### Data for this exercise

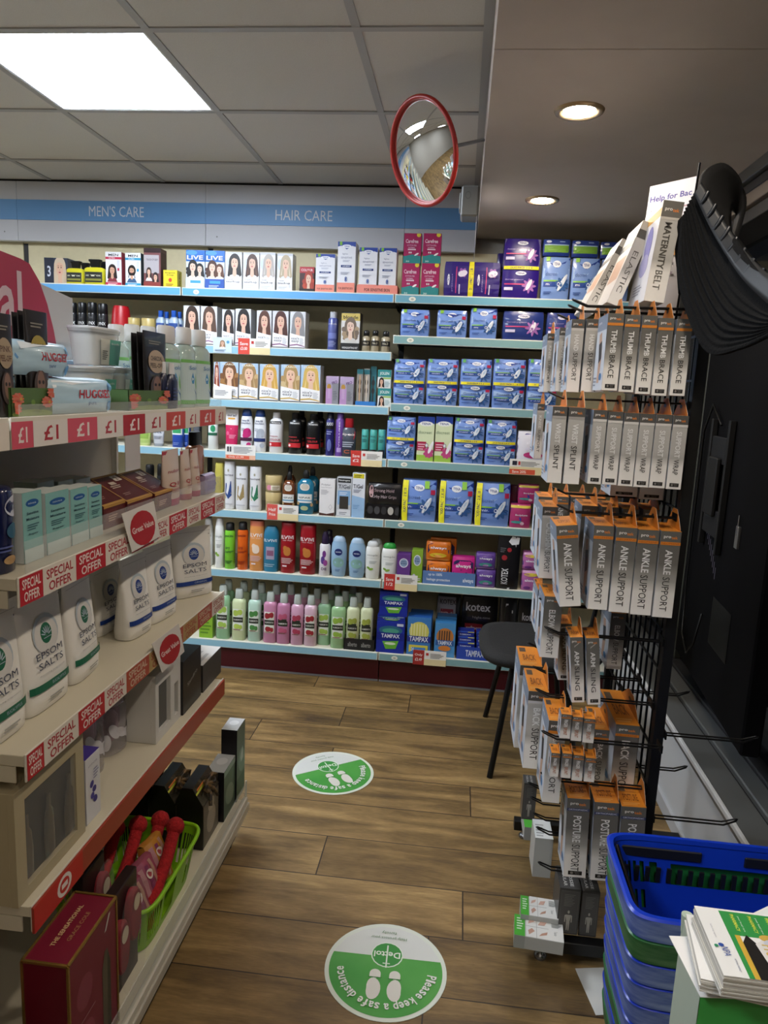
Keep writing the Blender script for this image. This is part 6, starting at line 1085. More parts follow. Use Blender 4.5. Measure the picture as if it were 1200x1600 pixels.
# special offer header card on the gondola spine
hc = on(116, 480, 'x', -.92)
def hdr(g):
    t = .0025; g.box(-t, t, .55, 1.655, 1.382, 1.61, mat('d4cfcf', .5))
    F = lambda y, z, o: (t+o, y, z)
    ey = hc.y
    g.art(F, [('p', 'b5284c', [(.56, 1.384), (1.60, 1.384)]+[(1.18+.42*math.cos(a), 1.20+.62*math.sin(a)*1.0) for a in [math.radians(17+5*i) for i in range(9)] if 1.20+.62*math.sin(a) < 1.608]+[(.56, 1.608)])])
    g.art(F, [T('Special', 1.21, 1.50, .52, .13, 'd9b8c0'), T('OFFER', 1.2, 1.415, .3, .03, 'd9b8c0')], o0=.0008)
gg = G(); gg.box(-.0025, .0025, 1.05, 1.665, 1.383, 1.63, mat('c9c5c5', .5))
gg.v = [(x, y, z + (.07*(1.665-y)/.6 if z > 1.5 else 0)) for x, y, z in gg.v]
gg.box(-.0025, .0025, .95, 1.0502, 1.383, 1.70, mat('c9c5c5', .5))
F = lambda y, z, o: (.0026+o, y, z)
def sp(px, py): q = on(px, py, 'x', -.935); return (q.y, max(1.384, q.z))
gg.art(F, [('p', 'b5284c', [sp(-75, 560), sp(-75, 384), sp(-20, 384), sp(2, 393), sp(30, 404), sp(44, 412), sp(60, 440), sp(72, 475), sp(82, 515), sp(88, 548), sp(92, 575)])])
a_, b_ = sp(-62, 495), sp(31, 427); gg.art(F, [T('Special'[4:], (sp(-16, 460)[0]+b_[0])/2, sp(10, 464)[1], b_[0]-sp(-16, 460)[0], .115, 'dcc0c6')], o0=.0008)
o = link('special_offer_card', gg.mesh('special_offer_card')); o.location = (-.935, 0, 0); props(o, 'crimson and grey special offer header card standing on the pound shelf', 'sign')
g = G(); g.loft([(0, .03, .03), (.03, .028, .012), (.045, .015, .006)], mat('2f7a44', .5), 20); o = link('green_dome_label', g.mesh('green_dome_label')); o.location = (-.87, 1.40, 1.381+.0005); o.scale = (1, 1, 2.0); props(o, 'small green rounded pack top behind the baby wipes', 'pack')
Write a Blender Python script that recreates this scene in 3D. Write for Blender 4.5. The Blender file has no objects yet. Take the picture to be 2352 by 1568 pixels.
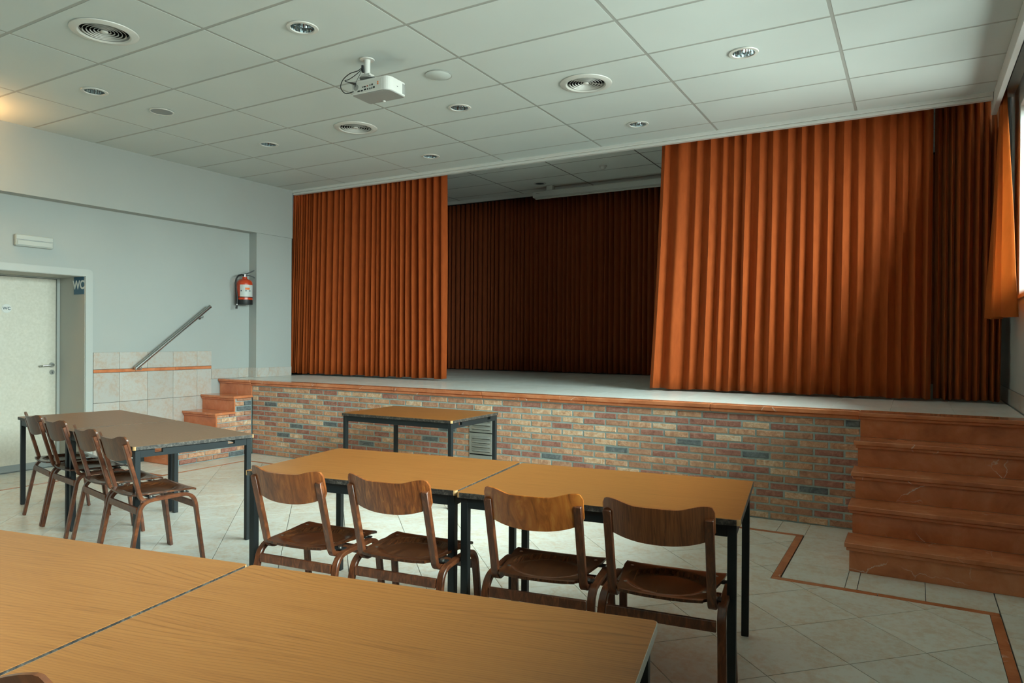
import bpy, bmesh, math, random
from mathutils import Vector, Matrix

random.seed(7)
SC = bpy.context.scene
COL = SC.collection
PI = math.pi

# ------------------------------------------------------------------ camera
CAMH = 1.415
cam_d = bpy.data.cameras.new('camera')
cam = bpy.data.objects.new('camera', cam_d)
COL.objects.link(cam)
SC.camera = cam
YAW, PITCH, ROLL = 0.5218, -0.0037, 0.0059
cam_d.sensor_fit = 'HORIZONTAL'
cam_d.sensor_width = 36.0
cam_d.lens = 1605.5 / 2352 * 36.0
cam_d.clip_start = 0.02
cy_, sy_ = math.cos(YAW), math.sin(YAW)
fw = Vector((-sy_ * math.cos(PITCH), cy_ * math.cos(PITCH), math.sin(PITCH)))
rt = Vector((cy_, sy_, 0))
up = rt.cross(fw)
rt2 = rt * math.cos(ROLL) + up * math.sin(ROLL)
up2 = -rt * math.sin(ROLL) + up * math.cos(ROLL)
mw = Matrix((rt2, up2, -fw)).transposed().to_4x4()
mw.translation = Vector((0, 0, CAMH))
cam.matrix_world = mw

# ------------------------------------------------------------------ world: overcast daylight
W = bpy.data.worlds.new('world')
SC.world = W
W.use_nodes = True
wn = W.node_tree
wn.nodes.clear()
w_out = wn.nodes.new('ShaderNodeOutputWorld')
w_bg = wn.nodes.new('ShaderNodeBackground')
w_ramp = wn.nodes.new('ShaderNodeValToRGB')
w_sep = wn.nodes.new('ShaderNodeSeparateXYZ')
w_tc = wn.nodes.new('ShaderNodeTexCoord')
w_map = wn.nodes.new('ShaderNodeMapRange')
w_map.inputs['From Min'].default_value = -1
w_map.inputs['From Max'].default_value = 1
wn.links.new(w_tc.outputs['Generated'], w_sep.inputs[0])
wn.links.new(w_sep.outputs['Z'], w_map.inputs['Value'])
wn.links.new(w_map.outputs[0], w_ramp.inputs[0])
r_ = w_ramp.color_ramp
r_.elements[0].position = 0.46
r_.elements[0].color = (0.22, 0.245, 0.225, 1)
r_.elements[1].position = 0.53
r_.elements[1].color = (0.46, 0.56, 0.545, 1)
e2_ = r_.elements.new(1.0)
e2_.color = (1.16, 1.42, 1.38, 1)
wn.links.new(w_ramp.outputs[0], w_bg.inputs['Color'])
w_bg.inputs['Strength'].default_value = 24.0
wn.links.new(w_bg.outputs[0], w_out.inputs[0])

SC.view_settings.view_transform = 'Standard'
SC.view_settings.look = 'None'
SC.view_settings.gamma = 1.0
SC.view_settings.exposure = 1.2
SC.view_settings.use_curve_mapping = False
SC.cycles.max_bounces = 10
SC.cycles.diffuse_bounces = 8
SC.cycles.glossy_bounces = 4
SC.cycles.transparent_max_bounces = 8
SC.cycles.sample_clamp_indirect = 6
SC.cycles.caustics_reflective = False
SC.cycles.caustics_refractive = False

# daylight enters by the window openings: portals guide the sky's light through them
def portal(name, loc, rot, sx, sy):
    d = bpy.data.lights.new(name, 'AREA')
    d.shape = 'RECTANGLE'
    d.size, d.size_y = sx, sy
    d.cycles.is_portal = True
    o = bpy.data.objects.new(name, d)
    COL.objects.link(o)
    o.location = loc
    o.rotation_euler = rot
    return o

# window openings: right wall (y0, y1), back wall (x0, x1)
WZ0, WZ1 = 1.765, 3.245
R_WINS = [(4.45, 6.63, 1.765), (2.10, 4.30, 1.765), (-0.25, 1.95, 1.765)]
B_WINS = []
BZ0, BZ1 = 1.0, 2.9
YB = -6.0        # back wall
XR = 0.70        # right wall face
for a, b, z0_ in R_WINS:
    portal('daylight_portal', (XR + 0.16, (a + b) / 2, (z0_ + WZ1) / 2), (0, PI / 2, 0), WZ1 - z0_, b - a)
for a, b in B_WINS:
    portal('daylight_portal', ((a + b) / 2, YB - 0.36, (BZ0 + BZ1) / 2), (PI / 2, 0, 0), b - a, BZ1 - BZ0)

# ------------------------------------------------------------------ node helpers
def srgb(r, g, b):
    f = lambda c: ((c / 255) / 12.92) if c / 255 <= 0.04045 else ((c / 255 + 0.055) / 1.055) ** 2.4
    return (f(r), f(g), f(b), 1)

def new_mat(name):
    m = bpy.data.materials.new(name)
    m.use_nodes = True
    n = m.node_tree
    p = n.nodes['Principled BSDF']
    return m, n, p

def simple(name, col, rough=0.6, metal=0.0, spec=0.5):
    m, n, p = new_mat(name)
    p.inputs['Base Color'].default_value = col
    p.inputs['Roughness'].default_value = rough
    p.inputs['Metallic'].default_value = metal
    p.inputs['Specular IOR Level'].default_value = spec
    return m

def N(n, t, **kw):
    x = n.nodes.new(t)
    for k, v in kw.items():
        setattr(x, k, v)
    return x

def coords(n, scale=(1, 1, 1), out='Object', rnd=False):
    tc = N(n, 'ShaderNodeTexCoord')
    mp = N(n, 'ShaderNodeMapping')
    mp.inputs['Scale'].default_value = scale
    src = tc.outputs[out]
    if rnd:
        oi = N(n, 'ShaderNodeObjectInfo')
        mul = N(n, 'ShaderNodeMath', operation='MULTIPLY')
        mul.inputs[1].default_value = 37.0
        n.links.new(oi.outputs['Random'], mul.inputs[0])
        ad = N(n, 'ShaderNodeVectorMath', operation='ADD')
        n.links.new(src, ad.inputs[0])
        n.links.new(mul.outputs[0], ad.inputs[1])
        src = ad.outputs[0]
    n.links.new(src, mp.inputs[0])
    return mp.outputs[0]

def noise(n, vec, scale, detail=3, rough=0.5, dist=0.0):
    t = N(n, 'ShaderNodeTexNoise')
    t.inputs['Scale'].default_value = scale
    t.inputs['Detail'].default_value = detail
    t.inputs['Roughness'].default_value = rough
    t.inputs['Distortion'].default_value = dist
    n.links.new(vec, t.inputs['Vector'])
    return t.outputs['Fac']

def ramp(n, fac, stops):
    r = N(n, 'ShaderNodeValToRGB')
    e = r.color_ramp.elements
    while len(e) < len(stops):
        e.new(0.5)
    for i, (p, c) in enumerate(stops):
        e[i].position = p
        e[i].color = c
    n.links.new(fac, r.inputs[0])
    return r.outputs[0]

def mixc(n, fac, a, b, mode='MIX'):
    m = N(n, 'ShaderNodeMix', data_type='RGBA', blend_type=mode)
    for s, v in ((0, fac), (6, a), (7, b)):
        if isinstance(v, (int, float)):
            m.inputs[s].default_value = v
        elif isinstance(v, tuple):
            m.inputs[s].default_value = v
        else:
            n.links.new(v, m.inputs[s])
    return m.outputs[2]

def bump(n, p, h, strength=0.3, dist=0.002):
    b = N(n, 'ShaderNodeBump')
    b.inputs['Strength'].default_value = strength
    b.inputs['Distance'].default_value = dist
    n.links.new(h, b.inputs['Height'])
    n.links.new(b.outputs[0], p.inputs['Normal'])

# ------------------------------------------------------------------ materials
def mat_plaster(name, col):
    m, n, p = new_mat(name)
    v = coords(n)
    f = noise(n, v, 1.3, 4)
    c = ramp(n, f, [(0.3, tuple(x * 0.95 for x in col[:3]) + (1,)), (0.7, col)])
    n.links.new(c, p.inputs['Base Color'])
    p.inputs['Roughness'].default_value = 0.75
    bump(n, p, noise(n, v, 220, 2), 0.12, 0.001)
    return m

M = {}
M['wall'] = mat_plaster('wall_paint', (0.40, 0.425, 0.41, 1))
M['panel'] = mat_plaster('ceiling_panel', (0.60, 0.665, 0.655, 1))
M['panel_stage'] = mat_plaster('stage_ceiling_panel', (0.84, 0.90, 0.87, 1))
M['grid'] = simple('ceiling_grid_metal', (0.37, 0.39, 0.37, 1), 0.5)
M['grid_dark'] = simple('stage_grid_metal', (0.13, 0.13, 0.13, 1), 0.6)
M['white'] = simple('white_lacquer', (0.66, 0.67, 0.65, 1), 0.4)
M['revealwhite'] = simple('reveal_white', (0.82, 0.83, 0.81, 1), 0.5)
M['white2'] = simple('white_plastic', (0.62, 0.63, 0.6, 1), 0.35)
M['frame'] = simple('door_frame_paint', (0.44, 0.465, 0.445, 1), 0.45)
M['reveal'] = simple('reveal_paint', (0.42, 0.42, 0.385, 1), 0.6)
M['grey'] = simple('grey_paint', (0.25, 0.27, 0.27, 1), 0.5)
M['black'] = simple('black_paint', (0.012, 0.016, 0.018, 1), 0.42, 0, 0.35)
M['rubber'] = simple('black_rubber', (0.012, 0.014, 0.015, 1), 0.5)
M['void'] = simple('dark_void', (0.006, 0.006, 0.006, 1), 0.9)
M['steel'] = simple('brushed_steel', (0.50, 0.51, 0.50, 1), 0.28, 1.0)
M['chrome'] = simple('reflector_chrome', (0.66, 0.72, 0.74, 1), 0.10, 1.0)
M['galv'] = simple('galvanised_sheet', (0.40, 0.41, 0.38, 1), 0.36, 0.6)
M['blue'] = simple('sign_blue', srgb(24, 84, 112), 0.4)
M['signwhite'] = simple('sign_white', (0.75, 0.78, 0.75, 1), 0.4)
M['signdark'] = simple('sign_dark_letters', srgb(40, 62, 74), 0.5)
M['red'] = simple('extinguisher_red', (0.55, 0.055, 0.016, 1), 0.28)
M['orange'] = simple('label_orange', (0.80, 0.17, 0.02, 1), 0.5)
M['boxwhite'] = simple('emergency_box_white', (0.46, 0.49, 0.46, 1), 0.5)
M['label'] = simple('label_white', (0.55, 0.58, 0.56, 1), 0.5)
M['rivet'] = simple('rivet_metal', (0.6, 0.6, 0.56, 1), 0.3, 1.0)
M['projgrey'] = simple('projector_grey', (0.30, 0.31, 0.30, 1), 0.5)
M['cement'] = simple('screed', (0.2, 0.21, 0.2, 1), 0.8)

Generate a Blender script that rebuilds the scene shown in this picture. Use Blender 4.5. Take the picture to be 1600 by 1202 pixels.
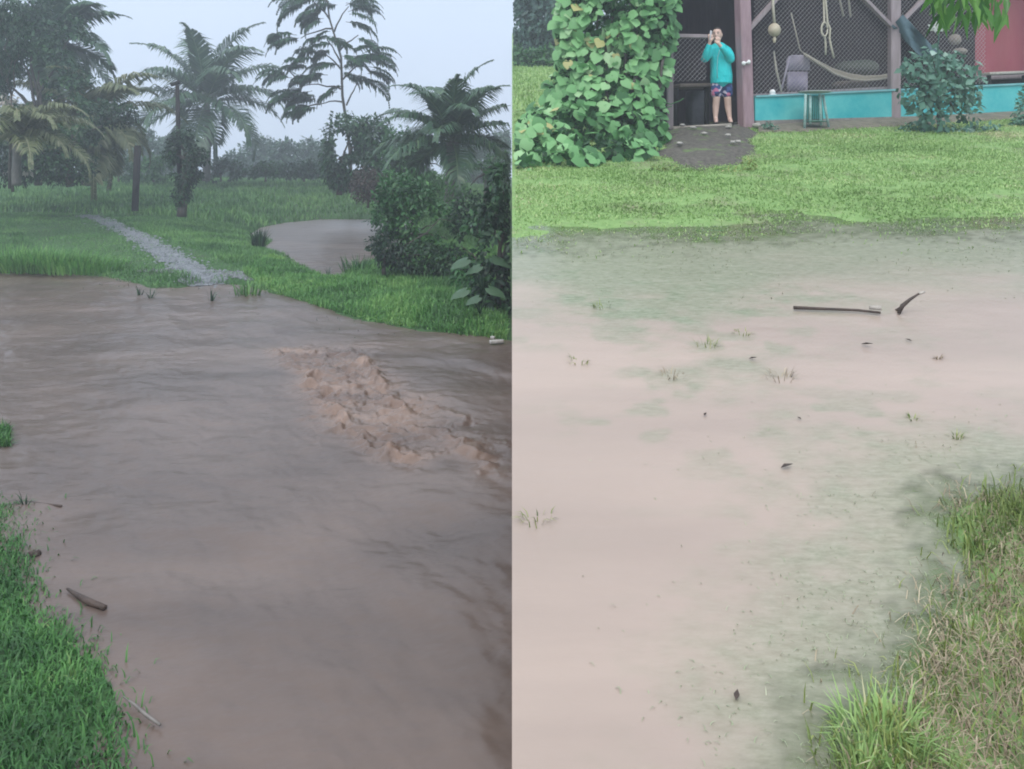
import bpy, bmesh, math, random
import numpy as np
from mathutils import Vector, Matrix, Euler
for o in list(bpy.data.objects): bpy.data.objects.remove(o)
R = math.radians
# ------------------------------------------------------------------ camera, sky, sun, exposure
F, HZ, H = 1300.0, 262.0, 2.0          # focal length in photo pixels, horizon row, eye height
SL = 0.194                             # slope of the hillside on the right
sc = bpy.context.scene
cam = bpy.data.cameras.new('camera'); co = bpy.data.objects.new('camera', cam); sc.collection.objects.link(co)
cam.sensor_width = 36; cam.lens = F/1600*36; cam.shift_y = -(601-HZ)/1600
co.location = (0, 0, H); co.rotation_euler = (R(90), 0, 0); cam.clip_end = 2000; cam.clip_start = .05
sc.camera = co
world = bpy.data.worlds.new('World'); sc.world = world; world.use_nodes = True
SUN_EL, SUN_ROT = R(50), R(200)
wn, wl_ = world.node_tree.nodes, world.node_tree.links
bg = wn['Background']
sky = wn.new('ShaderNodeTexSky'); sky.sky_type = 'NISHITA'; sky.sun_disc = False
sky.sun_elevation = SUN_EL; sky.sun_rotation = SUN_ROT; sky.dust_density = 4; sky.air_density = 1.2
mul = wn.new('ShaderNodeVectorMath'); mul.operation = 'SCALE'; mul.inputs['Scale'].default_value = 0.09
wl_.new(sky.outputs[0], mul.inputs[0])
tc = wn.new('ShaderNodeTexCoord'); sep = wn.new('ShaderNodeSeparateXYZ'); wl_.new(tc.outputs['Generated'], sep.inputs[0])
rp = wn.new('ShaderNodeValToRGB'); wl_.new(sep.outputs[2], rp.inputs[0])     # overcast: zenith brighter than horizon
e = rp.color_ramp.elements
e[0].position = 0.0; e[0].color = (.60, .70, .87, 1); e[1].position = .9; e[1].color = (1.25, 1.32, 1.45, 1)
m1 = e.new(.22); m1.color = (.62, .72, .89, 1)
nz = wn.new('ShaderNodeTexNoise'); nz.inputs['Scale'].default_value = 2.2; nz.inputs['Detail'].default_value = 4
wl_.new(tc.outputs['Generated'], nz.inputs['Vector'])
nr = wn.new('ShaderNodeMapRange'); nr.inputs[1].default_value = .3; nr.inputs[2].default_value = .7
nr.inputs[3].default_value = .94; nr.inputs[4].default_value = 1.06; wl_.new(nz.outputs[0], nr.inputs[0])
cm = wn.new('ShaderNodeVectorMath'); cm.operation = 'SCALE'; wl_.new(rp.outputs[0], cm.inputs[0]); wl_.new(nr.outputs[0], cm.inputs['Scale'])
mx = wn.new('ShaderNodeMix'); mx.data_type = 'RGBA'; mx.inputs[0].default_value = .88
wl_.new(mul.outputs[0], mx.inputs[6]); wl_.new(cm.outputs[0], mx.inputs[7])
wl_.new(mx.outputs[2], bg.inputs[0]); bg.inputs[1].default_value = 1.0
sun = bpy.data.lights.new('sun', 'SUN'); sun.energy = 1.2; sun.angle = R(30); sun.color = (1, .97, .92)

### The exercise
Up to and including the line containing "PI = math.pi", quote each line of the entries above from the very first, please, exactly and without images.

### Exercise result
Keep writing the Blender script for this image. This is part 6, starting at line 1085. More parts follow. Use Blender 4.5. Measure the picture as if it were 1200x1600 pixels.
# special offer header card on the gondola spine
hc = on(116, 480, 'x', -.92)
def hdr(g):
    t = .0025; g.box(-t, t, .55, 1.655, 1.382, 1.61, mat('d4cfcf', .5))
    F = lambda y, z, o: (t+o, y, z)
    ey = hc.y
    g.art(F, [('p', 'b5284c', [(.56, 1.384), (1.60, 1.384)]+[(1.18+.42*math.cos(a), 1.20+.62*math.sin(a)*1.0) for a in [math.radians(17+5*i) for i in range(9)] if 1.20+.62*math.sin(a) < 1.608]+[(.56, 1.608)])])
    g.art(F, [T('Special', 1.21, 1.50, .52, .13, 'd9b8c0'), T('OFFER', 1.2, 1.415, .3, .03, 'd9b8c0')], o0=.0008)
gg = G(); gg.box(-.0025, .0025, 1.05, 1.665, 1.383, 1.63, mat('c9c5c5', .5))
gg.v = [(x, y, z + (.07*(1.665-y)/.6 if z > 1.5 else 0)) for x, y, z in gg.v]
gg.box(-.0025, .0025, .95, 1.0502, 1.383, 1.70, mat('c9c5c5', .5))
F = lambda y, z, o: (.0026+o, y, z)
def sp(px, py): q = on(px, py, 'x', -.935); return (q.y, max(1.384, q.z))
gg.art(F, [('p', 'b5284c', [sp(-75, 560), sp(-75, 384), sp(-20, 384), sp(2, 393), sp(30, 404), sp(44, 412), sp(60, 440), sp(72, 475), sp(82, 515), sp(88, 548), sp(92, 575)])])
a_, b_ = sp(-62, 495), sp(31, 427); gg.art(F, [T('Special'[4:], (sp(-16, 460)[0]+b_[0])/2, sp(10, 464)[1], b_[0]-sp(-16, 460)[0], .115, 'dcc0c6')], o0=.0008)
o = link('special_offer_card', gg.mesh('special_offer_card')); o.location = (-.935, 0, 0); props(o, 'crimson and grey special offer header card standing on the pound shelf', 'sign')
g = G(); g.loft([(0, .03, .03), (.03, .028, .012), (.045, .015, .006)], mat('2f7a44', .5), 20); o = link('green_dome_label', g.mesh('green_dome_label')); o.location = (-.87, 1.40, 1.381+.0005); o.scale = (1, 1, 2.0); props(o, 'small green rounded pack top behind the baby wipes', 'pack')
Write a Blender Python script that recreates this scene in 3D. Write for Blender 4.5. The Blender file has no objects yet. Take the picture to be 2352 by 1568 pixels.
import bpy, bmesh, math, random
from mathutils import Vector, Matrix

random.seed(7)
SC = bpy.context.scene
COL = SC.collection
PI = math.pi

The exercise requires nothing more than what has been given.